Abundance economy as being a sum of relatively autonomous integrated projects in mainstream economy.
Because of its ability to expand autonomously within mainstream economy, and because its abundance economy is not a zero-sum game as long as local resources and waste are underutilised, the Kaskantine is very open for participation. There is no economic argument against including more neighborhood activities, on the contrary. More participation seems therefore to depend more on the capability of cultural inclusiveness: if people feel comfortable within the network of the Kaskantine, or if people feel comfortable to start a sort of “kaskantine” on their own.
First, the opportunity to integrate has been ”built in” into the design of the Kaskantine by a step-in approach. From experience as a guest (exchange, tasting, get inspired, etc) to participation in the design, creation and operation of the Kaskantine and Kaskantine related projects.
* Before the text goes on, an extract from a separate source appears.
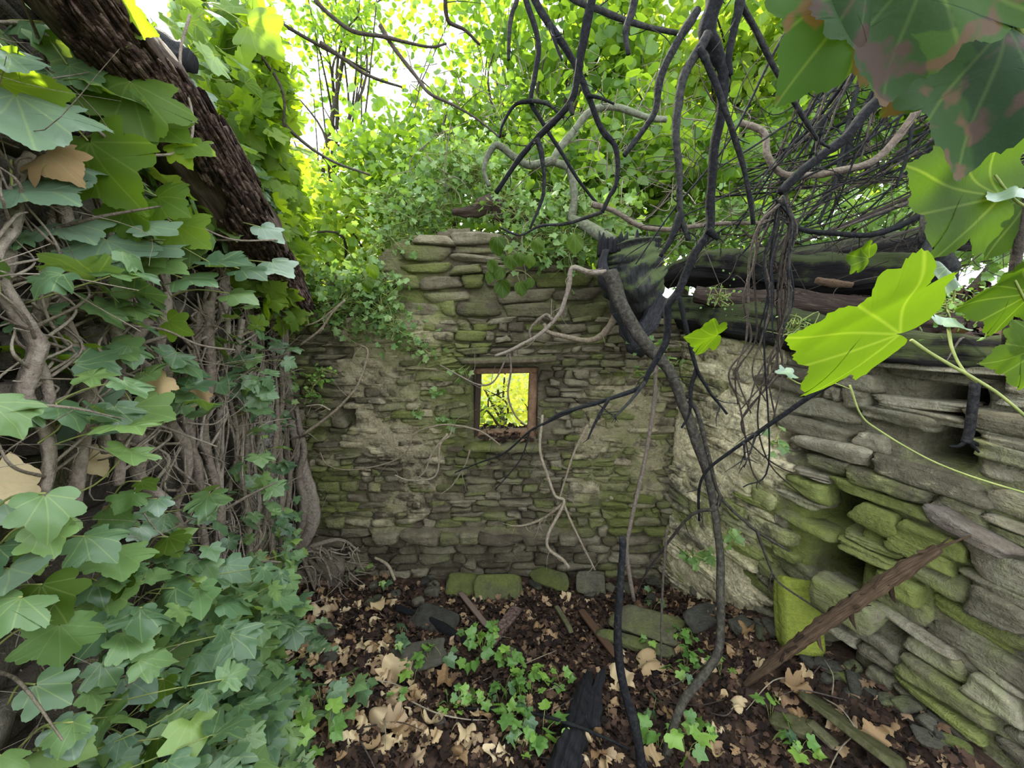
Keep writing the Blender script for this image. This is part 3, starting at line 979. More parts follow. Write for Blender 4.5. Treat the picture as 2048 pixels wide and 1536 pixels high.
# saplings in the room
branch_thing('sapling', 'dark crooked sapling trunk rising from the floor and bending up to the broken stump', 'tree', [
    ([(1326, 1620), (1331, 1536), (1342, 1469), (1369, 1401), (1410, 1346), (1436, 1300), (1441, 1239), (1441, 1174), (1439, 1093), (1428, 1012), (1415, 950), (1392, 881), (1372, 820), (1358, 787), (1341, 746), (1316, 716), (1294, 692), (1266, 655), (1240, 600), (1218, 545)], 1.38, 2.45, (11, 10, 10, 9, 8.5, 8.5, 10, 11, 11, 12, 13, 15), 18),
    ([(1378, 800), (1395, 826), (1418, 914), (1441, 992), (1503, 1054), (1545, 1082), (1578, 1102)], 1.72, 1.70, 6, 2.2),
    ([(1513, 1060), (1532, 1113), (1555, 1161), (1605, 1198), (1666, 1238), (1700, 1256)], 1.70, 1.65, 3, 1.5),
    ([(1430, 1020), (1400, 1022), (1370, 1042), (1325, 1100), (1290, 1150), (1275, 1185)], 1.68, 1.9, 4, 1.6),
    ([(1441, 992), (1436, 1012)], 1.7, 1.69, 5, 4),
], twigs=(6, .03, .10, .003), rough=.12, mat='bark_sapling')
branch_thing('sapling', 'dark broken sapling stem standing left of the crooked trunk', 'tree', [
    ([(1290, 1620), (1284, 1536), (1267, 1442), (1246, 1367), (1236, 1288), (1238, 1203), (1245, 1100), (1244, 1075)], 1.36, 1.50, (15, 12, 10, 8, 7), 9)], twigs=(3, .01, .03, .003), rough=.12)
branch_thing('climbing_vine', 'slender brown stem rising in front of the back wall near the corner', 'stem', [
    ([(1268, 1200), (1254, 1109), (1262, 1044), (1291, 914), (1309, 800), (1312, 740), (1330, 690)], 2.5, 2.4, 5, 4)], mat='bark_stem', twigs=(3, .04, .12, .003))
branch_thing('climbing_vine', 'hair thin hanging stem in front of the right end of the back wall', 'stem', [
    ([(1333, 1060), (1324, 1200), (1322, 1330)], 1.8, 1.75, 3, 2)], mat='bark_twig', twigs=(0, 0, 0, 0))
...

Secondly, the Kaskantine is also active in the neighbourhood centre and within a network of community organisations, with a step-out approach. In this case the Kaskantine offers through free workshops a learning curve to adopt small scale installations, like vertical gardens and worm composting, and participate in food saving and storage at home in order to take a step back from mainstream economy into the abundance economy.
An important ambition of the Kaskantine is to negotiate with the municipality a land lease contract in which the landuser takes responsibility for its development and environmental control of the land. This cheaper land rent will hopefully give other “kaskantines” the opportunity to arise.
The Kaskantine has free energy to spend on helping other groups in joining this movement because it can operate autonomously and with low fixed costs. This creates hopeful opportunities for inclusiveness of the proposed solutions. Whether this is done in some kind of co-creation with more central institutions depends more on their own capability to work with local small scale initiatives and on their willingness to change or compensate the negative effects of their lineair production models and on their willingness and capability to change sectoral into integrated policies.